In this example, I gave myself a way to fail the initialization of class A, and yes, could as easily have done it with an init? method, but when I create an object of type A I'll probably only ever need to test that the initialization succeeded or failed once--after all, I either created an A or I didn't--and afterwards if it's not nil I'll just want to use the direct value. So in this case, using the init!-failable initializer turns out to be pretty handy.

The init initializer is the same like the constructor for classes in other languages. It sets initial values and performs some initial Operations (like checking wether a value is to big etc.). Interesting: It also takes Parameters and can be overloaded.

Example:

struct Celsius {
    var temperatureInCelsius: Double
    init(fromFahrenheit fahrenheit: Double) {
        temperatureInCelsius = (fahrenheit - 32.0) / 1.8
    }
    init(fromKelvin kelvin: Double) {
        temperatureInCelsius = kelvin - 273.15
    }
}
let boilingPointOfWater = Celsius(fromFahrenheit: 212.0)
let freezingPointOfWater = Celsius(fromKelvin: 273.15)

So when when you call the struct it returns different values depending on your call parameters.

For more info: http://www.informit.com/articles/article.aspx?p=2246797

Good question Matteo, I´m looking answer for the same question because init! don´t have sense (if it always init an object and we don´t need optional), but I haven´t found any clear answer.

I think that it´s because Apple haven´t finished his work: "...own Objective-C classes, and classes in frameworks that have not yet been audited, initializers are imported as init! ..."

Perhaps be util for you, the text in "Interacting with Objective-C APIs"(Apple)

• "In Objective-C, initializers directly return the object they initialize. To inform the caller when initialization has failed, an Objective-C initializer can return nil. In Swift, this pattern is built into the language feature called failable initialization. Many Objective-C initializers in iOS and OS X system frameworks have been audited to indicate whether initialization can fail. These Objective-C initializers are imported as either init(...)—if initialization cannot fail–or init?(...) if initialization can fail.
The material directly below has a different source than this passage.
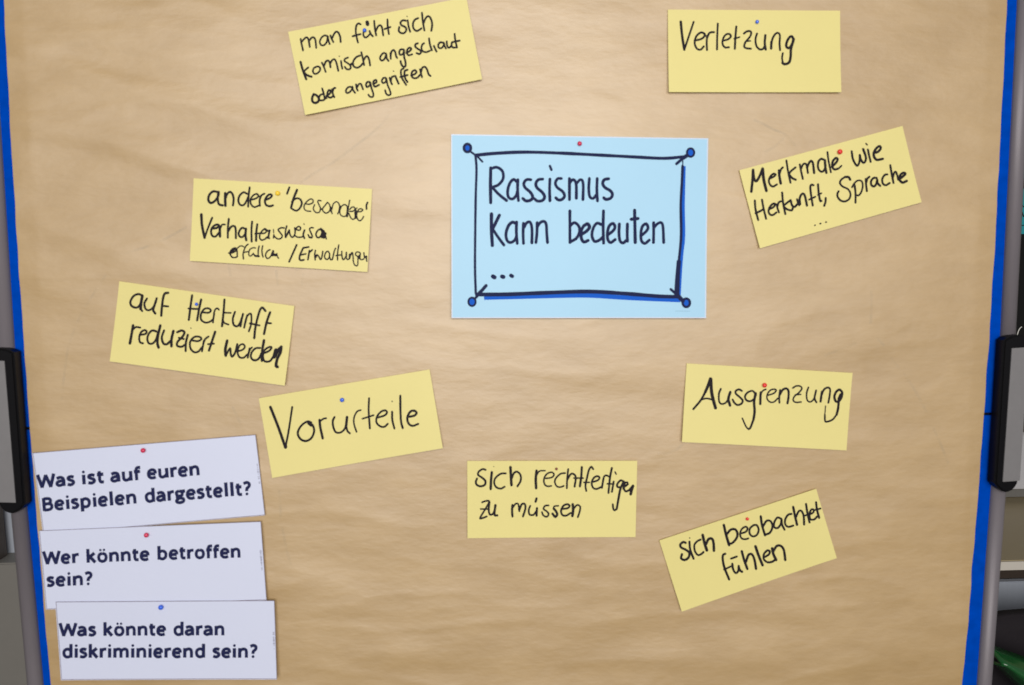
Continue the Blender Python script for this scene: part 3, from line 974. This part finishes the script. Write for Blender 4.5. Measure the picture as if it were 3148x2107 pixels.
# ------------------------------------------------------------------ cards
GAP = -0.0046        # back of the lowest cards, just proud of the paper's highest ripple
class Card:
    def __init__(s, name, corners, m, label, cat, group, level=0.0, curl=(0.002, 0.001, 0.0), thick=0.0004, nu=28, nv=14):
        s.Y0 = GAP - level; s.c = [at(x, y, s.Y0) for x, y in corners]; s.curl = curl; s.th = thick
        tl, tr, br, bl = s.c; s.o = (tl+tr+br+bl)/4; s.u = ((tr-tl)+(br-bl))/4; s.v = ((tl-bl)+(tr-br))/4
        fr = []; 
        for j in range(nv+1):
            for i in range(nu+1):
                a, b = i/nu, j/nv
                p = (tl*(1-a)+tr*a)*(1-b)+(bl*(1-a)+br*a)*b
                fr.append(Vector((p.x, s.y(p.x, p.z), p.z)))
        bk = [p+Vector((0, thick, 0)) for p in fr]
        n = len(fr); W = nu+1; fs = []
        for j in range(nv):
            for i in range(nu):
                k = j*W+i; fs.append((k, k+W, k+W+1, k+1)); fs.append((n+k, n+k+1, n+k+W+1, n+k+W))
        ring = [i for i in range(W)]+[j*W+nu for j in range(1, nv+1)]+[nv*W+i for i in range(nu-1, -1, -1)]+[j*W for j in range(nv-1, 0, -1)]
        for a, b in zip(ring, ring[1:]+ring[:1]): fs.append((a, b, n+b, n+a))
        root = empty(name, (s.o.x, s.Y0, s.o.z)) if False else None
        me_o = pydata(name, [p-Vector((s.o.x, s.Y0, s.o.z)) for p in fr+bk], fs, m, None, False)
        for p in me_o.data.polygons: p.use_smooth = False
        me_o.location = (s.o.x, s.Y0, s.o.z); s.obj = tag(me_o, label, cat, group)
    def y(s, x, z):
        r = Vector((x-s.o.x, 0, z-s.o.z)); a = r.dot(s.u)/s.u.length_squared; b = r.dot(s.v)/s.v.length_squared
        lo, side, tw = s.curl
        h = lo*((1-b)/2)**2 + side*a*a*(0.6-0.4*b) + tw*a*(1-b)/2 + 0.00025*noise.noise(Vector((x*14, 3, z*14)))
        return s.Y0 - s.th - max(0.0, h)
    def ink(s, name, rb, m, off=0.00012):
        def place(v, lev):
            p = at(v.x, v.y, s.Y0-s.th-0.0005); return Vector((p.x, s.y(p.x, p.z)-off-0.000004*lev, p.z))
        return rb.build(name, place, m, s.obj)

def parse(key):
    x0, y0, sc, dw, txt = INK[key]
    out = []
    for ln in txt.strip().splitlines():
        w, p = ln.split('|'); w = float(w) if w else dw
        out.append((w/sc, [(x0+float(a)/sc, y0+float(b)/sc) for a, b in (q.split(',') for q in p.split())]))
    return out
def pen(key, wk=1.0, n=5):
    rb = Ribbons()
    for k in sorted(INK):
        if k == key or (k.startswith(key+'_') and len(k) == len(key)+2):
            for i, (w, pts) in enumerate(parse(k)): rb.add(pts, w*wk, n=n, rnd=i*1.3)
    return rb
G = 'yellow handwritten cards pinned around the blue card'
CARDS = [
 ('fuehlt', [(885.9,98.9),(1433.6,-7.6),(1482,247),(939.8,356)], 'yellow card reading "man füht sich komisch angeschaut oder angegriffen"', (0.0025,0.0012,0.0006)),
 ('verletzung', [(2052.8,30.2),(2582,33.8),(2582,286.3),(2053.3,286.3)], 'yellow card reading "Verletzung" at the upper right', (0.0030,0.0008,-0.0005)),
 ('merkmale', [(2272.2,524.2),(2773.7,387.8),(2828.3,623.1),(2333.1,764.2)], 'tilted yellow card reading "Merkmale wie Herkunft, Sprache ..."', (0.0022,0.0010,0.0)),
 ('andere', [(595.9,548.9),(1144.2,581.6),(1131,836.7),(586.4,802.5)], 'yellow card reading "andere \'besondere\' Verhaltensweisen erfüllen / Erwartungen"', (0.0022,0.0010,0.0006)),
 ('herkunft', [(367.4,865.1),(905.3,941.1),(877.9,1184.6),(342.1,1110.3)], 'yellow card reading "auf Herkunft reduziert werden"', (0.0030,0.0008,0.0)),
 ('vorurteile', [(795.9,1224.5),(1320.8,1135.9),(1361.8,1376.1),(838.9,1467.8)], 'yellow card reading "Vorurteile" in large thin handwriting', (0.0020,0.0016,0.0006)),
 ('ausgrenzung', [(2110.9,1117.5),(2620.3,1146.7),(2598.4,1383.4),(2093.6,1357.4)], 'yellow card reading "Ausgrenzung"', (0.0026,0.0008,-0.0004)),
 ('rechtfertigen', [(1436.3,1417.2),(1959,1416.7),(1952.5,1649.3),(1437.2,1652.9)], 'yellow card reading "sich rechtfertigen zu müssen"', (0.0016,0.0008,0.0)),
 ('beobachtet', [(2026.6,1661.4),(2508.6,1502.8),(2568.6,1713.2),(2094.2,1878.2)], 'steeply tilted yellow card reading "sich beobachtet fühlen"', (0.0018,0.0010,0.0005)),
]
cards = {}
for key, cs, lab, curl in CARDS:
    c = Card('handwritten_card', cs, M['yellow'], lab, 'card', G, 0.0, curl); cards[key] = c
    c.ink('handwriting', pen(key, 1.05), M['ink'])
# blue title card
cb = Card('title_card', [(1387,413.4),(2176.6,426),(2167,977.8),(1388.4,977.8)], M['blue'], 'large pale blue laminated card reading "Rassismus Kann bedeuten ..." inside a drawn frame', 'card', None, 0.0003, (0.0030,0.0012,0.0), 0.0007, 40, 28)
cards['rassismus'] = cb
def border(card, cs, w, m, name='laminate_rim', off=0.00006):
    """a narrow raised strip of laminate along the card's edge"""
    ctr = Vector((sum(p[0] for p in cs)/4, sum(p[1] for p in cs)/4)); P = [Vector(p) for p in cs]
    vs = []; fs = []; K = 12
    for e in range(4):
        a, b = P[e], P[(e+1) % 4]; t = (b-a).normalized(); n_ = Vector((-t.y, t.x)); n_ = n_ if n_.dot(ctr-a) > 0 else -n_
        for k in range(K+1):
            q = a.lerp(b, k/K); ins = w*(1 if 0 < k < K else 1)
            q2 = q+n_*ins + t*(w if k == 0 else (-w if k == K else 0))
            vs += [q, q2]
        base = e*(K+1)*2
        for k in range(K): fs.append((base+2*k, base+2*k+1, base+2*k+3, base+2*k+2))
    rb = Ribbons(); rb.v = [(v, 0) for v in vs]; rb.f = fs
    return card.ink(name, rb, m, off)
border(cb, [(1387,413.4),(2176.6,426),(2167,977.8),(1388.4,977.8)], 2.6, M['rimpale'])
for w, pts in parse('rassismus_blue'):
    blue = Ribbons(); blue.add(pts, w, caps=False, n=6); cb.ink('blue_shading', blue, M['blueink'], 0.00010)
x0, y0, sc = 1370, 400, 2.6134
circ = [((175,145),26,28,22),((1968,182),25,29,17),((212,1380),26,29,16),((1928,1388),27,29,20)]
for (x, y), r, R, w in circ:
    blue = Ribbons(); blue.disc(Vector((x0+x/sc, y0+y/sc)), R/sc, 0, 20); cb.ink('blue_dot', blue, M['blueink'], 0.00010)
fr = pen('rassismus_frame', 1.2)
for (x, y), r, R, w in circ:
    fr.add([(x0+(x+R*1.0*math.cos(t*math.pi/9))/sc, y0+(y+R*1.15*math.sin(t*math.pi/9))/sc) for t in range(19)], w/sc, n=3)
cb.ink('drawn_frame', fr, M['navyink'], 0.00022)
for y0_, y1_ in ((0, 400+615/2.6134), (400+615/2.6134, 400+1000/2.6134), (400+1000/2.6134, 9999)):
    rb = Ribbons()
    for i, (w, pts) in enumerate(parse('rassismus')):
        if y0_ <= pts[0][1] < y1_: rb.add(pts, w*1.2, rnd=i*1.3)
    cb.ink('handwriting', rb, M['navyink'], 0.00022)
tiny = Ribbons()
for k in range(9): tiny.add([(1370+(1842+k*13)/sc, 400+1454/sc), (1370+(1850+k*13)/sc, 400+1455/sc)], 2.2, caps=False)
cb.ink('small_print', tiny, mat('faint_grey_print', (0.24,0.42,0.55,1), 0.6))

# ------------------------------------------------------------------ printed question cards
GLY = {
 'W': (870, [('l',[(45,700),(235,0)]),('l',[(215,0),(445,660)]),('l',[(425,660),(655,0)]),('l',[(635,0),(825,700)])]),
 'B': (600, [('l',[(115,0),(115,690)]),('c',[(115,640),(330,638),(430,580),(430,440),(330,372),(115,370)]),('c',[(320,370),(460,320),(490,190),(420,80),(280,50),(115,50)])]),
 'a': (535, [('c',[(80,420),(220,470),(350,440),(405,340),(410,240)]),('l',[(410,320),(410,0)]),('c',[(410,280),(230,270),(100,210),(90,110),(180,48),(300,70),(410,160)])]),
 's': (440, [('c',[(365,430),(240,472),(120,440),(100,350),(200,285),(310,230),(345,145),(270,58),(160,42),(55,78)])]),
 'i': (280, [('l',[(140,0),(140,510)]),('d',(140,655),72)]),
 't': (380, [('c',[(155,640),(155,400),(155,170),(205,65),(340,55)]),('l',[(35,460),(335,460)])]),
 'u': (585, [('c',[(115,515),(115,300),(125,130),(210,50),(330,75),(455,180)]),('l',[(460,515),(460,0)])]),
 'f': (360, [('c',[(145,0),(145,300),(145,540),(200,655),(350,668)]),('l',[(35,460),(330,460)])]),
 'e': (535, [('l',[(95,262),(430,262)]),('c',[(435,262),(425,380),(350,462),(240,470),(130,400),(92,270),(110,140),(200,55),(320,42),(440,80)])]),
 'r': (405, [('l',[(125,0),(125,515)]),('c',[(125,310),(190,420),(270,460),(380,462)])]),
 'n': (590, [('l',[(125,0),(125,515)]),('c',[(125,330),(210,430),(320,466),(420,430),(458,320),(462,0)])]),
 'm': (880, [('l',[(125,0),(125,515)]),('c',[(125,330),(200,430),(300,466),(390,430),(425,320),(430,0)]),('c',[(430,330),(510,430),(610,466),(710,430),(742,320),(748,0)])]),
 'p': (600, [('l',[(125,-195),(125,515)]),('c',[(125,370),(230,458),(360,455),(455,370),(475,250),(440,120),(340,45),(230,50),(125,110)])]),
 'b': (600, [('l',[(125,0),(125,745)]),('c',[(125,370),(230,458),(360,455),(455,370),(475,250),(440,120),(340,45),(230,50),(125,110)])]),
 'd': (600, [('l',[(475,0),(475,745)]),('c',[(475,370),(370,458),(240,455),(145,370),(125,250),(160,120),(260,45),(370,50),(475,110)])]),
 'l': (290, [('l',[(145,0),(145,745)])]),
 'k': (550, [('l',[(125,0),(125,745)]),('l',[(450,510),(150,255)]),('l',[(215,320),(480,0)])]),
 'g': (545, [('c',[(240,470),(120,430),(95,330),(150,230),(250,205),(350,240),(385,340),(345,430),(240,470)]),('l',[(330,440),(530,462)]),('c',[(150,215),(120,150),(200,105),(350,85),(430,20),(410,-90),(280,-140),(140,-125),(75,-50),(130,30),(210,80)])]),
 'o': (585, [('c',[(292,470),(160,420),(105,255),(160,95),(292,42),(425,95),(480,255),(425,420),(292,470)])]),
 '?': (440, [('c',[(70,610),(190,662),(300,640),(352,550),(320,440),(240,370),(208,290),(205,210)]),('d',(205,62),74)]),
}
GLY['ö'] = (585, GLY['o'][1]+[('d',(205,655),64),('d',(385,655),64)])
def printed(rb, x0, y0, sc, word, a, b, cap):
    """word from baseline point a to b (enlarged pixels), capitals cap high"""
    a = Vector(a); b = Vector(b); ex = (b-a).normalized(); up = Vector((ex.y, -ex.x))
    tot = sum(GLY[c][0] for c in word) - 110; sx = (b-a).length/tot; sy = cap/700; x = -55
    w = 172*(sx+sy)/2
    for c in word:
        adv, parts = GLY[c]
        for pt in parts:
            f = lambda q: (Vector((x0, y0)) + (a + ex*(x+q[0])*sx + up*q[1]*sy)/sc)
            if pt[0] == 'd': rb.disc(f(pt[1]), pt[2]*(sx+sy)/2/sc, rb.k, 12); rb.k += 1
            else: rb.add([f(q) for q in pt[1]], w/sc*(0.92 if pt[0] == 'c' else 1), curve=pt[0] == 'c', caps=False, n=5)
        x += adv
WH = [
 ([(99.7,1393),(785.8,1336.9),(815.9,1582.7),(136,1643)], 0.0000, 'uppermost white card printed "Was ist auf euren Beispielen dargestellt?"', (90,1320,3.083),
  [('Was',(88,557),(430,531),125),('ist',(503,524),(705,509),125),('auf',(778,503),(1050,482),125),('euren',(1125,473),(1615,436),125),
   ('Beispielen',(135,775),(1018,702),125),('dargestellt?',(1100,694),(2100,620),125)], [(2160,330),(2184,520)]),
 ([(120,1632),(802,1603.6),(821,1843),(144.5,1872)], 0.0022, 'middle white card printed "Wer könnte betroffen sein?"', (90,1590,3.083),
  [('Wer',(140,448),(465,436),122),('könnte',(545,434),(1135,410),122),('betroffen',(1218,405),(2002,384),122),('sein?',(175,656),(595,642),122)], [(2192,315),(2208,505)]),
 ([(170.9,1850.9),(843.6,1846.9),(852.7,2086.2),(190.1,2089)], 0.0044, 'lowest white card printed "Was könnte daran diskriminierend sein?"', (90,1830,2.966),
  [('Was',(282,373),(605,372),117),('könnte',(678,372),(1242,368),117),('daran',(1316,368),(1778,367),117),('diskriminierend',(305,570),(1602,568),117),('sein?',(1678,568),(2075,568),117)], [(2228,338),(2235,515)]),
]
small = mat('grey_small_print', (0.22,0.22,0.30,1), 0.6)
for i, (cs, lev, lab, (x0, y0, sc), words, tiny_) in enumerate(WH):
    c = Card('question_card', cs, M['white'], lab, 'card', 'white printed question cards at the lower left', lev, (0.0012,0.0006,0.0), 0.0007)
    cards['q%d' % i] = c
    border(c, cs, 1.6, M['rim'])
    rb = Ribbons()
    for word, a, b, cap in words: printed(rb, x0, y0, sc, word, a, b, cap)
    c.ink('printed_text', rb, M['print'], 0.00014)
    rb = Ribbons(); (ax, ay), (bx, by) = tiny_
    for k in range(26):
        if random.random() < 0.22: continue
        t = k/26; x = ax+(bx-ax)*t; y = ay+(by-ay)*t; hw = random.uniform(4, 10)
        rb.add([(x0+(x-hw)/sc, y0+y/sc), (x0+(x+hw)/sc, y0+y/sc)], 1.3, caps=False)
    c.ink('small_print', rb, small, 0.00014)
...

In your own Objective-C classes, and classes in frameworks that have not yet been audited, initializers are imported as init!(...). For example, the NSString(contentsOfFile:) initializer can fail to initialize an NSString object if the file doesn’t exist at the provided path. You can use optional binding to unwrap the result of an failable initializer if initialization is successful."

https://developer.apple.com/library/ios/documentation/Swift/Conceptual/BuildingCocoaApps/InteractingWithObjective-CAPIs.html

This serves two purposes:

• When importing Cocoa APIs that Swift doesn't know about. If Swift does not know if an initializer can return nil or not, it annotates it with ! so that the developer knows there might be a nil hiding there, without forcing the dev to test for nil if there's actually no reason to.

• For the same reasons implicitly-unwrapped optionals are used in other contexts (you may be willing to trade compile-time safety for added convenience in some cases).

I belive it's absolutely the same use of ! as in optionals. init? will return an optional. init! will return an implicitly unwrapped optional.

Implicitly unwrapped optionals are needed for calling Obj-C APIs where you are not sure whether it can return an optional or not. So you use an implicitly unwrapped optional and it behaves like a non-optional type but it will crash if an optional is returned.

Note that when Swift was introduced most Obj-C frameworks returned only implicitly unwrapped optionals but currently a lot of them return optionals or non-optional types because Apple is going through the code and checks whether they can return an optional or not. init! is needed everywhere where Apple hasn't tagged the initializers correctly yet.